Auckland councillors have argued over whether the city is getting bang for its buck from bike path spending.
Today they endorsed a new $306m plan to roll out more cycleways - including by taking over some traffic lanes and roadside parking - but not before it ran into strong headwinds at the council planning committee.
Councillors argued that the plan was either the city's best bet to become a "Copenhagen of the South Pacific", or was a "goldplated" approach that swallows valuable road space.
One key aim - to cut deaths and injuries to cyclists - won wide support, but councillor Daniel Newman called a second central goal - to cut greenhouse gas emissions - "farting against thunder".
Controversy has dogged the passage of the plan, with mayor Phil Goff telling Auckland Transport a year ago that councillors were unhappy it appeared to be in go-slow mode on cycleways.

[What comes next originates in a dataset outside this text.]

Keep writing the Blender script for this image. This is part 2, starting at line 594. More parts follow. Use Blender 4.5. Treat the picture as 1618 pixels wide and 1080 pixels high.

Today, the plan finally in hand, some councillors protested it was only emailed to them last night, even though the cycling presentation had been scheduled, then adjourned, back in March - but others, including Goff, said it was well summarised by council officers so they didn't need to read the whole thing.
Debate centred on fears the $300m would be just the start, and might need topping up by $1.7 billion.
AT did not suggest it would not be.
"There is a strong economic case for the proposed investments and activities outlined in the [cycling] programme business case - the difficulty is that the current resources will not enable many of them to be put in place," AT's deputy chair Wayne Donnelly told the meeting.
His agency's staff said that even $2b would not be enough to build a comprehensive and safe cycle network, and their reports suggest at least $1b is needed to get anywhere near the target of boosting cycling from just 1 percent of trips to 7 percent (or a five-fold increase in daily trips from the current 25,000).
The plan envisages more cyclepaths, especially on strategic routes (such as between shops and schools), safer sharing with cars (including by taking up some traffic lanes and roadside carparking), and a lot more bike education for children.
Planning committee chair, councillor Chris Darby, who was an AT critic a year ago, today became a cheerleader.
"All the evidence in the world is if there's any one thing you can do as a city, is you get people biking.
"And we can be a Copenhagen in the South Pacific, we can be an Amsterdam," Darby said.
In the end, 13 councillors endorsed AT's priorities for spending the $300m, and seven abstained, including Tau Henare who said mana whenua had not been consulted properly.
Councillor Wayne Walker also abstained, worried about an average price tag of $5m per kilometre of cycleway - and sceptical at AT's claim that almost 60 percent of Aucklanders surveyed said they would cycle if it was safer.
"While I'm entirely supportive of funding cycling, I've got real concerns around the goldplated approach that we continue to take, and the real absence of cycling numbers on many cycleways," Walker told councillors.
The plan puts its cost-benefit ratio at two to three times what is spent, most of that in health savings and benefits.
Councillor Pippa Coom later told Checkpoint the council should "get really serious" about delivering the whole network, not just the $306m bit.
"Even if we're spending two billion that is just great value for money" and a very small percentage of the transport budget of $35b over the next decade, Coom said.
One headwind against the plan was that it depends on a controversial carparking strategy debated in March, to go ahead.
This aims to remove a bit more than three percent of roadside carparks in the city in the next decade.
It's not just carparks needed either, for bikes.
"We're looking at repurposing in some instances car parking, in some instances flush median space, in some instances narrowing general traffic lanes," AT planner Ella Davis told councillors.
"That is what we see overseas, and that is really the key behind the accelerated and more affordable rollout of our cycle network."
Councillor Greg Sayers said it amounted to a "perfect storm" of roading given up to cycleways that might not be used, even as funding was diverted from core maintenance on the likes of footpaths.
Councillor Desley Simpson said a plan that depends on spending billions more to really work should be left to a new council and mayor to decide on once they are voted in next year.
Councillor Daniel Newman, one of the three 'no' votes, said his constituents were telling him that bikes-only was not a balanced approach, and he questioned whether $2b to cut emissions by just 30,000 tonnes was value for money; "farting against thunder" he called it.
Councillor Angela Dalton told the meeting: 'if you build it, they will come', as has happened on the Southern Path near the Takanini interchange.
She said the debate's focus on the money was surprising, given the meeting was not to approve spending, but to set a direction on where the $300m approved should go.